Dutch children aren’t taught how to smoke weed, nor is Amsterdam “full of undesirables,” as O’Reilly put it. Unless he means liberals?

Out of control

Monica Crowley, a Fox News contributor, described the city as a “cesspool of corruption,” but the Index of Economic Freedom, published by the conservative Heritage Foundation and The Wall Street Journal, reports that corruption in the Netherlands is among the lowest in the world.

Crowley said “everything is out of control,” yet violent crime in the Netherlands is low and outside major cities like Amsterdam virtually non-existent.

Legalizing prostitution has reduced sex crimes. Human trafficking remains a problem. The national government now allows cities to close brothels if they suspect their owners may be engaged in criminal activities. Amsterdam has used that power to reduce the size of its Red Light District.

Drug use

Drugs are more complicated, because Dutch law distinguishes between “hard” (cocaine, heroin, LSD, MDMA) and “soft” drugs (marijuana and, at the time of O’Reilly’s report, psilocybin mushrooms).
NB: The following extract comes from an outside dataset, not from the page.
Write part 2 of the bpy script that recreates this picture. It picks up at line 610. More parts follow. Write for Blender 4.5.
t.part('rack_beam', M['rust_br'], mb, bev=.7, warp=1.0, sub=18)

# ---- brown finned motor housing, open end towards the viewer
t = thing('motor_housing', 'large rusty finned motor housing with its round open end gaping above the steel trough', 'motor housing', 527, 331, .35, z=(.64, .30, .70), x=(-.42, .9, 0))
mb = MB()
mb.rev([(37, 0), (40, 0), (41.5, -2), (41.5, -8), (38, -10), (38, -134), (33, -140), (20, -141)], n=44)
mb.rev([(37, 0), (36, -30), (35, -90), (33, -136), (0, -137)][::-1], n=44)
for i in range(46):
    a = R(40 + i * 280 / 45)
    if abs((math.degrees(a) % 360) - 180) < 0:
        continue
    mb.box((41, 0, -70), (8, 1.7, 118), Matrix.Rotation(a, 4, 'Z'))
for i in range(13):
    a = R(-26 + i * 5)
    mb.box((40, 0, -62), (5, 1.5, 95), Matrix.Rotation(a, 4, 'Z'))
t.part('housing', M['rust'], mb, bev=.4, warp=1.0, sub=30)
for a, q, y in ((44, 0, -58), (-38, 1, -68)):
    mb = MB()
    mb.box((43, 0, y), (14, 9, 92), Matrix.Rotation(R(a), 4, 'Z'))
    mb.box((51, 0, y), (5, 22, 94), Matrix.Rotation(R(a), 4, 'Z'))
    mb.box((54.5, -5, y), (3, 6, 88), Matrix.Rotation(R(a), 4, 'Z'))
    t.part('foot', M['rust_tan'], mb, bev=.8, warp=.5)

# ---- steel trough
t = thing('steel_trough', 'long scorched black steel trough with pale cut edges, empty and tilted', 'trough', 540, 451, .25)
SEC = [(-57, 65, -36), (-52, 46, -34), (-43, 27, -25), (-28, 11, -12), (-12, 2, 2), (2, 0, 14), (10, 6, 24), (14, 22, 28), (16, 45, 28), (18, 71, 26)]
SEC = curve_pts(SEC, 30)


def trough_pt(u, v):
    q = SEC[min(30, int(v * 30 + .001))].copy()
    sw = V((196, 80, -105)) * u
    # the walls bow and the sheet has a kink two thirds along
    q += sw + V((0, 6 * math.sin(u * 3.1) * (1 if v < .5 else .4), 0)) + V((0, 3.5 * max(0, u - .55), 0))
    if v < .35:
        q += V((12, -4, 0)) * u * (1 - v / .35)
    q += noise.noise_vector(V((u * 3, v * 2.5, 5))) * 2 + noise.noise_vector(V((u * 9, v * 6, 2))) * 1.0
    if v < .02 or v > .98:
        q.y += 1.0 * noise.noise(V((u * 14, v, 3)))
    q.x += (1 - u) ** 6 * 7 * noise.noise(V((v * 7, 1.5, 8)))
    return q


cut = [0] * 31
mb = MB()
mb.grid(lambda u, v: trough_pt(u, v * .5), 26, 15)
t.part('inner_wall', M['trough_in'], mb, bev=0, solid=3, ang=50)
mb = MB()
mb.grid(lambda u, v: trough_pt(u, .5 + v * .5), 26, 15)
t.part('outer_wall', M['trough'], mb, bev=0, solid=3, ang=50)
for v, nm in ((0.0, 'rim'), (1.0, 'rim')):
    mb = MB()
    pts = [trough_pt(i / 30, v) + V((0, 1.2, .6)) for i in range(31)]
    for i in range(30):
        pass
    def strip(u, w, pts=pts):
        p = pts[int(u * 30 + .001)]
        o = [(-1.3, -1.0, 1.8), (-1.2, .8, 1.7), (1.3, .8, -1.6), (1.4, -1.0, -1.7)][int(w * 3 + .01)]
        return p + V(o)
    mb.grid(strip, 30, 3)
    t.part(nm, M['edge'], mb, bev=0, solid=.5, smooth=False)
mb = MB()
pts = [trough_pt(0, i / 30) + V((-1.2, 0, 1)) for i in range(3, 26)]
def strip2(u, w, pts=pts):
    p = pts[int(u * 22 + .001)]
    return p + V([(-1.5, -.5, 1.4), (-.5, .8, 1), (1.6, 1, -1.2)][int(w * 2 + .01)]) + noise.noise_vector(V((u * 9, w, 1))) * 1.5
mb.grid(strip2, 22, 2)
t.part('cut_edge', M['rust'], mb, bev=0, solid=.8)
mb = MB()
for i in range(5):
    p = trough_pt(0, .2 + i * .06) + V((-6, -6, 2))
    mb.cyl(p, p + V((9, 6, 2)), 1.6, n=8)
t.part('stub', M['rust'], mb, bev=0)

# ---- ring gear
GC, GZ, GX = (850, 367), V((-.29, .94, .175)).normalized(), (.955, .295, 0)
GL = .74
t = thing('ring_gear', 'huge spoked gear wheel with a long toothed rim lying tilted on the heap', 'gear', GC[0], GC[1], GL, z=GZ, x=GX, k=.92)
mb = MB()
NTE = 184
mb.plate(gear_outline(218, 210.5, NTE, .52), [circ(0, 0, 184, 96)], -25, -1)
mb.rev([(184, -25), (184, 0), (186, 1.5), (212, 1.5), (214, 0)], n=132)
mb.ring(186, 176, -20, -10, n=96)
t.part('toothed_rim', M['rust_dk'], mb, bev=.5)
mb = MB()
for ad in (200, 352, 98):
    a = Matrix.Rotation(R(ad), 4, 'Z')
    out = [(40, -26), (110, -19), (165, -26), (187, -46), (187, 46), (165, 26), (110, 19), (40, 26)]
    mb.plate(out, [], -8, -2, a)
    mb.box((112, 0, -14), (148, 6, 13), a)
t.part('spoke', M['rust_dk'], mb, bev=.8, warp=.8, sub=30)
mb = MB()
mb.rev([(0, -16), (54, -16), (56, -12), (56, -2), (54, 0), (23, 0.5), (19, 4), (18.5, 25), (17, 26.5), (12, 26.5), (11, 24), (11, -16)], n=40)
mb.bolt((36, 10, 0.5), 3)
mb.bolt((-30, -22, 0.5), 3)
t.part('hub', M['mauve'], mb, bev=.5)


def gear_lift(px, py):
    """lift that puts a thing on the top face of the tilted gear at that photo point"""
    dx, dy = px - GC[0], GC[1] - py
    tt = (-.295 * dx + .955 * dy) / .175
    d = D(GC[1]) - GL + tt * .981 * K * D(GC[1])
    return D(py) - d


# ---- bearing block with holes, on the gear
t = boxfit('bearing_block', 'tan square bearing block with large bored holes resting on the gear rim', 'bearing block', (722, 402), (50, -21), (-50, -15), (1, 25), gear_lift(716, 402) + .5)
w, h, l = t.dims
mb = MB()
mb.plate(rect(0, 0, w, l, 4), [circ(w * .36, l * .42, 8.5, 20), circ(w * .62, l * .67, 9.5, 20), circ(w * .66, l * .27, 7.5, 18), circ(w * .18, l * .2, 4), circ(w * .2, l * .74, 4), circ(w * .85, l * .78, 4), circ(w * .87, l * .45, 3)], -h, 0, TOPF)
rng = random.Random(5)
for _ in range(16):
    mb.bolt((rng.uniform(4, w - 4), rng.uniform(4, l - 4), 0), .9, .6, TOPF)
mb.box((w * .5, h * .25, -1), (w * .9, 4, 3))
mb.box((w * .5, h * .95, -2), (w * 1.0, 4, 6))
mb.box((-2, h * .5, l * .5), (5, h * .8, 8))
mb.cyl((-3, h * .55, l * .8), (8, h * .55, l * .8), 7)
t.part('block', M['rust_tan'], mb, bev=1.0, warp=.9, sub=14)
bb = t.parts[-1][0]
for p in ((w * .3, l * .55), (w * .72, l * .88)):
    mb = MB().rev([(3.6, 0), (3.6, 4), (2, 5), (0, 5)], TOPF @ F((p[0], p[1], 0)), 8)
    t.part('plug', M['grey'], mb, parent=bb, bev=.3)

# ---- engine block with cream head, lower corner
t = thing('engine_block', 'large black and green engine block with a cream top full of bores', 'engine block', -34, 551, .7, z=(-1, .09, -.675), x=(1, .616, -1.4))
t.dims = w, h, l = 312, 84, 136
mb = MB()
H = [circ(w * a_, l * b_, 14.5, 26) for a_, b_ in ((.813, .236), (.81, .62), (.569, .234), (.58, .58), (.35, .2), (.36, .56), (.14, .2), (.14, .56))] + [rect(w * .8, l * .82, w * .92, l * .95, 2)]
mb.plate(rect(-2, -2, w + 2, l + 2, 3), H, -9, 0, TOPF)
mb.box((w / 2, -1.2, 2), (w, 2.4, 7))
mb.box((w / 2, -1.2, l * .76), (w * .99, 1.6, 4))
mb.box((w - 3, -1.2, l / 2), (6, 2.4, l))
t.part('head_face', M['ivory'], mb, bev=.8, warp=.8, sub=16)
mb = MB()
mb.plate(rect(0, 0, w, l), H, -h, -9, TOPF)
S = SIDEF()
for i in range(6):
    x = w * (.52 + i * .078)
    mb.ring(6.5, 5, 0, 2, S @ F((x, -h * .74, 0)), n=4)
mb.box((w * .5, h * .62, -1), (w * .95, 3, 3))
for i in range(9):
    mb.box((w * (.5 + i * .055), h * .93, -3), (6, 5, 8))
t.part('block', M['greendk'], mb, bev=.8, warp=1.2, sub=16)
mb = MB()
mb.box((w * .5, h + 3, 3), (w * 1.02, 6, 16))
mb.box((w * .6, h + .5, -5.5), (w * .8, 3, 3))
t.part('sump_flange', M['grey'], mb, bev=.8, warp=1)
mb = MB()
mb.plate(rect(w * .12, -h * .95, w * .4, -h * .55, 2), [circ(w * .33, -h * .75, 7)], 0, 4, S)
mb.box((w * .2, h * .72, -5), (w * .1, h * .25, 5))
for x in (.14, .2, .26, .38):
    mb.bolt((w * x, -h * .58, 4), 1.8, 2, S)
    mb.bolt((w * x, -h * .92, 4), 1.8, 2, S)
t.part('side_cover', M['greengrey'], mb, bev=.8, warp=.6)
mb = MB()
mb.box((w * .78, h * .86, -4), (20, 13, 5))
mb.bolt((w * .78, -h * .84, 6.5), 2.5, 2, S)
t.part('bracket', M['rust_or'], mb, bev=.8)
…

Neither are legal, but soft drugs are decriminalized.

Overall Dutch drug use is low. A 1999 study by the University of Amsterdam found that about 15 percent smoked weed at some point. The number for hard drugs was 2 percent.

In the United States, a 2008 survey by the Substance Abuse and Mental Health Services Administration found that 47 percent had used illicit drugs at least once.

One comment

  1. I like this article. Someone should should send it to the President of the U.S., and all of the Governors but in more detail regarding how the Dutch handle these issues.It’s ironic how in a land where prostitution is legal, there fewer teenage pregnancies.The reason I think is simple:we Americans are like children; tell us we can’t do something and that’s the one thing we want to do. Tell us it’s o.k. and we won’t bother to do it. At any rate,we still need to figure out how to legalize and regulate prostitution and Marijuana. We should consult with the Dutch in depth on this issue. Great article.